Utah’s Great Salt Lake hits historic low water level for second time in a year amid climate-driven megadrought
Lake levels are expected to keep dropping until autumn or winter
Utah’s Great Salt Lake has hit a new historic low water level for the second time in a year amid a climate-driven megadrought.
The Great Salt Lake dipped on Sunday to 4,190.1 feet (1,277.1 meters), according to the Utah Department of Natural Resources. That is below the previous historic low set in October 2021, which at the time matched a 170-year record low.
The US West is in the grips of a two-decade long megadrought, which recent research found is the driest period in the past 1,200 years and been influenced by the climate crisis.
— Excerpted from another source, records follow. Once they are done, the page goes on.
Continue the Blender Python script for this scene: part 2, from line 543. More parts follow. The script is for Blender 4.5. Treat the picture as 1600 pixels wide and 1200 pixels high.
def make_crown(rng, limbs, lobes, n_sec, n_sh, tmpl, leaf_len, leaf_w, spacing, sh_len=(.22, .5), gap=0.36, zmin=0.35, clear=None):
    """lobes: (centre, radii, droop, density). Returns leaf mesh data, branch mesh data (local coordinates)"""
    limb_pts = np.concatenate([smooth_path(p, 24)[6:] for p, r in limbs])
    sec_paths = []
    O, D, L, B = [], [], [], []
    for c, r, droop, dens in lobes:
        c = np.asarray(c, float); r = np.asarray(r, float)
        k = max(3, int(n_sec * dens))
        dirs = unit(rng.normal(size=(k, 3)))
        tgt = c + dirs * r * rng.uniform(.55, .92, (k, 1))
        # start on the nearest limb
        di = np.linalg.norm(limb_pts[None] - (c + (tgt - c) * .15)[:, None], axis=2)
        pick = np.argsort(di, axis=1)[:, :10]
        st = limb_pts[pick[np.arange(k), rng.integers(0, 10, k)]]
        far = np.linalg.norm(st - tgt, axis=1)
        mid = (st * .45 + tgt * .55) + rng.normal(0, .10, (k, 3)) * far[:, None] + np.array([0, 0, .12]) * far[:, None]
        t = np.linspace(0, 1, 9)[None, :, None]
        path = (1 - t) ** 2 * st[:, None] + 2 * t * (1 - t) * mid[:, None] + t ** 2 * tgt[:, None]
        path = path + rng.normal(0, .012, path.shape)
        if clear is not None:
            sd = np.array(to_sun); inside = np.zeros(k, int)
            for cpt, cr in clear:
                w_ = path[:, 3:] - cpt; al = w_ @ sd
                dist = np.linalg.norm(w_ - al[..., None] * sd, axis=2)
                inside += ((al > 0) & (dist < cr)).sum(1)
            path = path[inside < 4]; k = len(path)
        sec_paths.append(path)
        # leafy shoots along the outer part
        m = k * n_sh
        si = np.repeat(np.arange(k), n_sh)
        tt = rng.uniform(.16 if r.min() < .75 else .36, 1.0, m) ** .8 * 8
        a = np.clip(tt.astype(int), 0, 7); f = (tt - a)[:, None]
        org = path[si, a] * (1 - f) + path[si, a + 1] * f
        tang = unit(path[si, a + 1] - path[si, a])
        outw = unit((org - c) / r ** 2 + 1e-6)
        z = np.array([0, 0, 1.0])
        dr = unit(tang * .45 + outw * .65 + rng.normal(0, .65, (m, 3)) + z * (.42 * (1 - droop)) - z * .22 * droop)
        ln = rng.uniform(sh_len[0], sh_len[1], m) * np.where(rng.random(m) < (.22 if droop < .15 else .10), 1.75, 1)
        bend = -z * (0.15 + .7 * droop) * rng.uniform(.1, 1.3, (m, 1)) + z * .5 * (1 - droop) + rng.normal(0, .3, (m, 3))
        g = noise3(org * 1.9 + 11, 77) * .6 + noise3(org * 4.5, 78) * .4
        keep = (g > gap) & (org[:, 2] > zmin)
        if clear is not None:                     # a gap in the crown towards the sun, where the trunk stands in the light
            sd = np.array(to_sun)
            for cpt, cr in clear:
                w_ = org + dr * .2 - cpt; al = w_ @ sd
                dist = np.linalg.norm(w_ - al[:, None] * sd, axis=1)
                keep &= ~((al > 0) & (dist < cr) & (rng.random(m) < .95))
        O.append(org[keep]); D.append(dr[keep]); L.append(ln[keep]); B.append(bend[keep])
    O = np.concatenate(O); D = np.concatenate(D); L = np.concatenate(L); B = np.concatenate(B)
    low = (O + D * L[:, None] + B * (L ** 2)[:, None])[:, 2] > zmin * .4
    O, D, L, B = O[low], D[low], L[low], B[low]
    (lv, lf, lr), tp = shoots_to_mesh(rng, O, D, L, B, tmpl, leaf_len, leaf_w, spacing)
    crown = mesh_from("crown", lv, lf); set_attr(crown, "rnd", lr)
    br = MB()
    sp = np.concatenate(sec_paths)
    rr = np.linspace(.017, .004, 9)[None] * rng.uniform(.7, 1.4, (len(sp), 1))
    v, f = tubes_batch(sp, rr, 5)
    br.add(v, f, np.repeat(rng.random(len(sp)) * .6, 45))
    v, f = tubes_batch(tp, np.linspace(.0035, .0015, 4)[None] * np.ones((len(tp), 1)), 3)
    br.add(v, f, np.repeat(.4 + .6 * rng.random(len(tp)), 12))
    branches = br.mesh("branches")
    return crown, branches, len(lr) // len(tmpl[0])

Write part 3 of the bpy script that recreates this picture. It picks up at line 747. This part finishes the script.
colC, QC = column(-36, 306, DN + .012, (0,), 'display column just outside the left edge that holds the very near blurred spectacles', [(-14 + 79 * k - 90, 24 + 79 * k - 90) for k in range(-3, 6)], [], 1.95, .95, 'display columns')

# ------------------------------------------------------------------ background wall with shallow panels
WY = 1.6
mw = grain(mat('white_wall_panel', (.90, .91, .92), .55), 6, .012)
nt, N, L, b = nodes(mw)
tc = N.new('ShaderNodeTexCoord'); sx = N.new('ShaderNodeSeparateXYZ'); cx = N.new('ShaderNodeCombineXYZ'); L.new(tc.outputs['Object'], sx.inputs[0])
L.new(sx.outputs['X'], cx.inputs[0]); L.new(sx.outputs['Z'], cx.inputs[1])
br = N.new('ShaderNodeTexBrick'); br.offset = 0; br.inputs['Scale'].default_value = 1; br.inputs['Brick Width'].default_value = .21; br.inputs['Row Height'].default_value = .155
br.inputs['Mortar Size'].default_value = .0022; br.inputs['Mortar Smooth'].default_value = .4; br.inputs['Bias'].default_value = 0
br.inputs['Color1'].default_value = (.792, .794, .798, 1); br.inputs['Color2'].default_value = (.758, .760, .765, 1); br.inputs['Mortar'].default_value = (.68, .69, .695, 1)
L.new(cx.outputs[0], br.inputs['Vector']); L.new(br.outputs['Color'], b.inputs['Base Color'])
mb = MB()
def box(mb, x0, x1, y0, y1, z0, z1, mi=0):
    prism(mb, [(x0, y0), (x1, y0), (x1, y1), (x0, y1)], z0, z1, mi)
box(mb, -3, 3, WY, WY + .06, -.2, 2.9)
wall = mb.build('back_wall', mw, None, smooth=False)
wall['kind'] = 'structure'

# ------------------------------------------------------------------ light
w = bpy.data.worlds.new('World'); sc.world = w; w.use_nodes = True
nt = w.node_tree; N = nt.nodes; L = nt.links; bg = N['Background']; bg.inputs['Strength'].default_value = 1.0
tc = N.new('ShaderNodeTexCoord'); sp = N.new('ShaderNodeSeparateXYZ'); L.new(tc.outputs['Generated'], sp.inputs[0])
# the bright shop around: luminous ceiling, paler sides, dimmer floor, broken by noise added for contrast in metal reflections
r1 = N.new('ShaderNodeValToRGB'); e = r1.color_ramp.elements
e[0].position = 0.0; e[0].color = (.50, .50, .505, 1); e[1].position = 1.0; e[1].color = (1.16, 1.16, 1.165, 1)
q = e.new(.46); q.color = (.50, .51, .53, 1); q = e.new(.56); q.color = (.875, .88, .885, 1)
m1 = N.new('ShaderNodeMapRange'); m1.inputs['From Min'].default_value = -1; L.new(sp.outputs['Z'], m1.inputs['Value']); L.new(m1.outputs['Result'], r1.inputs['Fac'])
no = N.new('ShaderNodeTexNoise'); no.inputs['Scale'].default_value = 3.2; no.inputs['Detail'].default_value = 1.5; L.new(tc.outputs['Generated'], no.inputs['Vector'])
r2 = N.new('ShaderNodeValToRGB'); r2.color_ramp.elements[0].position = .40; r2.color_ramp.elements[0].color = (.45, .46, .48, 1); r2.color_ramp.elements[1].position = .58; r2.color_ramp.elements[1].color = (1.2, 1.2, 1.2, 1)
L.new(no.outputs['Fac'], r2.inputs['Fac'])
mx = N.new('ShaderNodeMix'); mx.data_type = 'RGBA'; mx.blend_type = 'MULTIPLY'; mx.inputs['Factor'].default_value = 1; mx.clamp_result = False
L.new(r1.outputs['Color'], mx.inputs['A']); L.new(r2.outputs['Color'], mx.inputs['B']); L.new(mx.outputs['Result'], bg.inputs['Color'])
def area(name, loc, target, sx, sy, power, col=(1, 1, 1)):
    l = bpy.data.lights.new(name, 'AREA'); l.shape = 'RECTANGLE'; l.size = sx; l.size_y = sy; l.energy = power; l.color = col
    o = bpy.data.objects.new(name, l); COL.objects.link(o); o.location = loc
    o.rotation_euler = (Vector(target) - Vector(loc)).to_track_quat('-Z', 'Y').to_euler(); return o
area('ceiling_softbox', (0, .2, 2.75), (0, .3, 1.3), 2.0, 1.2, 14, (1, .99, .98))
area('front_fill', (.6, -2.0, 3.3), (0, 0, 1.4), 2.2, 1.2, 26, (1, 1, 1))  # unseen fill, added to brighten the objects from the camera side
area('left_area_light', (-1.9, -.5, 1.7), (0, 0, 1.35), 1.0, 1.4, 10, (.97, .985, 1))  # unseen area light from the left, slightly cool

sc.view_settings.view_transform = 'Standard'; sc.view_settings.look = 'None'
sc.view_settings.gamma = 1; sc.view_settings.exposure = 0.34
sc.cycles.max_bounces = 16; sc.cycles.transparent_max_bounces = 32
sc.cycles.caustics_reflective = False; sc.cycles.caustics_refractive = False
Lake levels are expected to keep dropping until autumn or winter.
Dwindling water levels at the giant lake just west of Salt Lake City puts millions of migrating birds at risk and threatens a lake-based economy that’s worth an estimated $1.3 billion in mineral extraction, brine shrimp and recreation. The expanding amount of dry lakebed could also send arsenic-laced dust into the air that millions breathe, scientists say.
The state’s Republican-led Legislature is trying to find ways to reverse the trend, but it’s a daunting challenge.
Water has been diverted away from the lake for years for homes and crops in the nation’s fastest-growing state that is also one of the driest.